Wednesday, April 05, 2006

Bold steps urged on global warming

Many scientists say the world is moving closer to the point at which it will not be able to avert global warming disasters such as drastic climate upheavals and severe rises in sea levels.

There is still time, but stopping or delaying them will require bold changes by both individuals and the government, according to several climate scientists.

Either way, temperatures will rise for decades to come because the chief gas that causes global warming lingers in the atmosphere for about a century.

''We certainly aren't going to stop that 18-wheeler that's rolling down the hill. In the short term, I'm not sure that anyone can stop it," said John Walsh, director of the Center for Global Change and Arctic System Research at the University of Alaska in Fairbanks.

''The big payoff is going to be for our children," said Tim Barnett, a senior scientist at the Scripps Institution of Oceanography in California.

''Together, if we take a concentrated action as a people, we might be able to slow it down enough to avoid these surprises," Barnett added.

Nearly two dozen computer models agree that by 2100, the average yearly global temperature will be 3 to 6 degrees higher than now, said Gerald Meehl, a senior scientist at the National Center for Atmospheric Research.

Even if today the world suddenly stops producing greenhouse gases, temperatures will rise 1 degree by 2050, the organization said.

A British conference with an aim, it said, of ''avoiding dangerous climate change" concluded last year that a rise of just 3 degrees would probably lead to some catastrophic events, especially the melting of Greenland's polar ice.

A study in the journal Science last month said that the melting, which is happening faster than originally thought, could trigger a 1- to 3-foot rise in global ocean levels.

Stephen Schneider of Stanford University put the odds of a massive Greenland melt at 50-50.

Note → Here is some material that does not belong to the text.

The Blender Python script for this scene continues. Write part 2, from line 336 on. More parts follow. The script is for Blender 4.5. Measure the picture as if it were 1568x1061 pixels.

But the chief scientist for the nonprofit ecological group Environmental Defense, Bill Chameides, expressed more hope.
''There's a certain amount of warming that's inevitable, but that doesn't mean that we can't avoid the really dangerous
things,"
he said.

Those dangerous things include multicentury melts of polar ice sheets and an accompanying major sea-level rise, abrupt climate change from a dramatic slowing of the ocean current systems, and the permanent loss of glacier-fed ancient water supplies for China, India, and parts of South America.

Despite what scientists say, 70 percent of Americans think it is possible to reduce the effects of global warming, and 59 percent say their individual actions can help, according to a poll commissioned by Environmental Defense as part of its public service campaign.

Climate scientists find themselves trying to balance calculations that lead to scientific despair with public hope.

It takes decades to stabilize emissions of greenhouse gases -- which are spewed by power plants, cars, and factories -- and another half-century after that to slow revved-up ocean warming, so ''you're stuck with say 100 years of warming," Barnett said.

''I believe we are past the point of no return," he said. ''What does the point of no return mean? To me, it means we've reached a point where we are seeing the impacts of global warming . . . The question is: How much worse is it going to get? That is a case in which we can control our destiny -- if we act now."

Both Barnett and Walsh said the question they get most from the public is: What can I do personally about global warming? They tell people to drive less and to drive fuel-efficient cars, and to be more vigilant about heating their homes.

But those efforts alone ''are not going to change us from an irreversible course to a reversible one," Walsh said.

Individual action ''gets you 10, 20, 50 percent of the way," Schneider said.

Many scientists who have long been skeptics of global warming now acknowledge that Earth is getting hotter and that some of the heat is caused by people. Even so, this minority of scientists, such as John Christy of the University of Alabama at Huntsville, say that the warming is ''not on this dangerous trajectory."

But Environmental Defense is spending about $1.5 million over three years on public service ads to drive home to the public that warming is on a dangerous track and that individuals can and should do something about it.

The ads, released in late March, are being run for free nationwide, said Fred Krupp, Environmental Defense's executive director.

''We expect at least $100 million worth of time and space over the next two years, so it is a big deal," Krupp said. ''When we are successful in making an issue that every American feels responsible to act on, that in itself can reduce emissions."